Marion Cotillard excels in this passionate love story as a whale trainer who loses her legs in an accident, and meets the bare-knuckle fighter who teaches her how to live again.
Party girl Stephanie (Marion Cotillard) meets security guard Ali (Matthias Schoenaerts) when she gets in a fight in a nightclub. She isn’t badly hurt but he drives her home and they part ways. The next day Stephanie returns to work at Marineland, where she trains killer whales. Soon catastrophe strikes and Stephanie is pulled into the water and her legs are bitten off.
Wheelchair-bound, Stephanie becomes depressed and reclusive, but contacts Ali on a whim and begins a friendship with him. She finds his casual approach towards sex and bare-knuckle fighting alarming, but soon warms to his unprejudiced attitude, and his young son who needs a mother figure.

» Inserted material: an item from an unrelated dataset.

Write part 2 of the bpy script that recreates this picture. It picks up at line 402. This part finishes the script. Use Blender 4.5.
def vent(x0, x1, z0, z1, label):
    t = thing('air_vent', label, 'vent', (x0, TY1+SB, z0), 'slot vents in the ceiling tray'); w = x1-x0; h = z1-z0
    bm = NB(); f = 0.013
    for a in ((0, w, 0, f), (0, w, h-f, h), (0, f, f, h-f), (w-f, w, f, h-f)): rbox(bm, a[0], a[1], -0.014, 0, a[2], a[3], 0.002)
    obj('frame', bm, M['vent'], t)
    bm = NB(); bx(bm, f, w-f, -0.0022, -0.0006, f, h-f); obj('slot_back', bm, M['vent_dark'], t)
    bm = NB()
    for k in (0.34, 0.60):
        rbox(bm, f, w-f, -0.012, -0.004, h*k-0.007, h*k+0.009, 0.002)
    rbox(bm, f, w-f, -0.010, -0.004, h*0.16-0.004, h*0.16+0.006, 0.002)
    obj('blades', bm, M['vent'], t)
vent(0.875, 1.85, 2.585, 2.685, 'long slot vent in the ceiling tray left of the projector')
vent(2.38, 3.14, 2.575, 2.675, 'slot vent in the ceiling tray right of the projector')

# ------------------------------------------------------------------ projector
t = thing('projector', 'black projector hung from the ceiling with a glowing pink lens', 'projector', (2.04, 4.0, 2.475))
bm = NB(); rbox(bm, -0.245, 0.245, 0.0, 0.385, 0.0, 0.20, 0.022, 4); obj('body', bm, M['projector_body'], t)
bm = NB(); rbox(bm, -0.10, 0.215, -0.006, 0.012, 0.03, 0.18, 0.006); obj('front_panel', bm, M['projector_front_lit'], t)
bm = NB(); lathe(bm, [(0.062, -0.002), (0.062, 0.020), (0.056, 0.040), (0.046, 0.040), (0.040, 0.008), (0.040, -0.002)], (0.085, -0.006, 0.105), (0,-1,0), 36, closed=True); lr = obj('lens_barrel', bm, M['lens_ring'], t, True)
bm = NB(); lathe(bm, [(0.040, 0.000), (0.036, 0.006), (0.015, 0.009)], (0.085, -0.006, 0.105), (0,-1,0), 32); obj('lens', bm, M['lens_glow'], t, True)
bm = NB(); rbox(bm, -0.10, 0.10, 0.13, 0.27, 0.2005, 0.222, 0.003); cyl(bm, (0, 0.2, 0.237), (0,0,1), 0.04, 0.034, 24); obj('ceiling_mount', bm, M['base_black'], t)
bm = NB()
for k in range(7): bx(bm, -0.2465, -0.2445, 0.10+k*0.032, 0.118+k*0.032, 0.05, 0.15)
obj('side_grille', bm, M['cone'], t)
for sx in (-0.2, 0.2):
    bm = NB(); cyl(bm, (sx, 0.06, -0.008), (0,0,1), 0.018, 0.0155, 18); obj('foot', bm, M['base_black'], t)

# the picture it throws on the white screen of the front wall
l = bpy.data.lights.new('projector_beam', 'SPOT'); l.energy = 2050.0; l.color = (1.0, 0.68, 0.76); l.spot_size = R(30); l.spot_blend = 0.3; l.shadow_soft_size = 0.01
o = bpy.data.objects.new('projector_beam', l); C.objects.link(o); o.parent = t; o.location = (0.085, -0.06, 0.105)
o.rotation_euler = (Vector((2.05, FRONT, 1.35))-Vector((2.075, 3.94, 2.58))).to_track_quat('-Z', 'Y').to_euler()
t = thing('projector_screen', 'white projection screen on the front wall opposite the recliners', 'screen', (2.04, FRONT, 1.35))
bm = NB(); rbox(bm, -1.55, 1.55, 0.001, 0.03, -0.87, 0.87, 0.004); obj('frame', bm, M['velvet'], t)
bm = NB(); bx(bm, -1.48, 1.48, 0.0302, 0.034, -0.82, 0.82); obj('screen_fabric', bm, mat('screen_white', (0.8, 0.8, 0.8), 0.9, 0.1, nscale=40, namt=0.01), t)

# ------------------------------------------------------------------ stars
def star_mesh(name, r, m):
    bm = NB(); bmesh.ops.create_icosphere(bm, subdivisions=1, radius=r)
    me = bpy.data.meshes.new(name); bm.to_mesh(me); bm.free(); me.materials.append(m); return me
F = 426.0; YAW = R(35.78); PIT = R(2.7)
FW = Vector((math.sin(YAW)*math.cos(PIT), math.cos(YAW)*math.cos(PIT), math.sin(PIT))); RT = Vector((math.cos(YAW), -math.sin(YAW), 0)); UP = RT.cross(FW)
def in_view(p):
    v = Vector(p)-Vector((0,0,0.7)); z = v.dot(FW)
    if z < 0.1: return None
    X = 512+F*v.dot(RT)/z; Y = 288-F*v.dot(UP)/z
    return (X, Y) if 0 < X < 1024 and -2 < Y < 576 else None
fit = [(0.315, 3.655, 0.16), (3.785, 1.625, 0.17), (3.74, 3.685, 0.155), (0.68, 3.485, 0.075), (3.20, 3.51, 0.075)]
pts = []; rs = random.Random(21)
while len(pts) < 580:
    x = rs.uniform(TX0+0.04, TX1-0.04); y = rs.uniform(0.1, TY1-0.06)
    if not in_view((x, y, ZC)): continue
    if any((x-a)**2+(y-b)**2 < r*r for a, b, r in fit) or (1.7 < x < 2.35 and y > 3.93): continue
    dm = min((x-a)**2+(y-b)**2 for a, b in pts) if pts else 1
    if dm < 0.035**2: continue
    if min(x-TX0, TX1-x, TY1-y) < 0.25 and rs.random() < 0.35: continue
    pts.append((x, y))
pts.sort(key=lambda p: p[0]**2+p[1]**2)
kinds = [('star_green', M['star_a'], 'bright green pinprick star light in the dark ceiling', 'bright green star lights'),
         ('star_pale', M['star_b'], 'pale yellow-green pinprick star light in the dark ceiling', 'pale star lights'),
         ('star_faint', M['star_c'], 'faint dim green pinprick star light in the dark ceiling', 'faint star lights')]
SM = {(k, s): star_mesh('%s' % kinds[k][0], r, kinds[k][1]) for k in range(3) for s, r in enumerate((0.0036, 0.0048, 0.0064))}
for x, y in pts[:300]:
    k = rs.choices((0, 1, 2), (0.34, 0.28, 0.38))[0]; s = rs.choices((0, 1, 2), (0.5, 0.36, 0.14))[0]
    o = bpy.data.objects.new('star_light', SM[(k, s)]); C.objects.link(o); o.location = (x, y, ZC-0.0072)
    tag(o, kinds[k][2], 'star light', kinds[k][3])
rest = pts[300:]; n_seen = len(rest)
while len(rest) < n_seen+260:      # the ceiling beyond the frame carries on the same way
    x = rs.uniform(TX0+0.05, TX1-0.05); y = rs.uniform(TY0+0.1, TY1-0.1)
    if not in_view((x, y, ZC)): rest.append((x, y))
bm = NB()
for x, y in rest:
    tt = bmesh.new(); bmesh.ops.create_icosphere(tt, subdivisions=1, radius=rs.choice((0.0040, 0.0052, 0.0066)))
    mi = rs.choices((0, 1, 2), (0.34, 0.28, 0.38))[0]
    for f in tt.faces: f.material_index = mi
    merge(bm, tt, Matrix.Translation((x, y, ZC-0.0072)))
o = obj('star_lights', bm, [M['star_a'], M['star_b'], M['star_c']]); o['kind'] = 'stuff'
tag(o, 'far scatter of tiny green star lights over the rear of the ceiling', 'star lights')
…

A Hollywood version of this film could have been corny and soap-like, but Audiard’s characters are passionate and real, and the way that they are shot makes this story incredibly powerful.
The CGI special effects are stunning, appearing to erase Marion Cotillard’s legs as if by magic. These impressive techniques are mind-boggling; her legs aren’t tucked away by some clever camera angles, they’re simply gone.
The film also tackled the awkward subject of sex with amputees in an intimate no nonsense way not usually seen on film. As in the recent French hit Untouchable, where a paralyzed man was sent on a blind date, Rust and Bone tenderly shows its characters’ healthy love lives despite their physical disability.
Marion Cotillard gives a staggeringly beautiful performance, giving emotional depth and veracity to the role. This is arguably her best since her Academy award winning turn as Edith Piaf in La Vie en Rose (2007).
Jacques Audiard has fast become the World’s favorite French director, and certainly one of Europe’s greatest talents, in this follow up to his macho prison drama A Prophet (2009).
His previous features have been showered with awards, and Rust and Bone has now earned a selection of its own, recently winning the Best Film prize at the London Film Festival, and being nominated for the Palme D’Or earlier this year, too.